Johnson's understanding and exposure of Federal oppression and slavery is echoed by one of the north's preeminent abolitionists and activists, Lysander Spooner. He wrote around the same time:

"The principle, on which the war was waged by the North, was simply this: That men may rightfully be compelled to submit to, and support, a government that they do not want; and that resistance, on their part, makes them traitors and criminals. No principle, that is possible to be named, can be more self-evidently false than this; or more self-evidently fatal to all political freedom. Yet it triumphed in the field, and is now assumed to be established. If it really be established, the number of slaves, instead of having been diminished by the war, has been greatly increased; for a man, thus subjected to a government that he does not want, is a slave. And there is no difference, in principle --- but only in degree --- between political and chattel slavery. The former, no less than the latter, denies a man's ownership of himself and the products of his labor; and asserts that other men may own him, and dispose of him and his property, for their uses, and at their pleasure."

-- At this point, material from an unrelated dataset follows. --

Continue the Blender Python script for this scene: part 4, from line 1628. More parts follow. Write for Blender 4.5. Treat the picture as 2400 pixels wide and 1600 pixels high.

I submit these are some of the ideas at the heart of those of us who love the South, are proud of her symbols and history---and who seek to re-assert them now, at the time when it has become increasingly clear that the Central Government is seeking to usurp more and more of our liberties and increasingly consolidate power into the hands of the few.

It is liberty, not slavery that drives us in this critical time––but who among our enemies cares to take the time to inquire? After all, they're too busy imposing the Imperial Will upon us poor subject/victims of their Empire.

Too late, it seems, they will remember the eternal truth: Sic sempre tyrannis!
We are Americans; we must be free! We are Americans; we will be free! Sic sempre tyranis!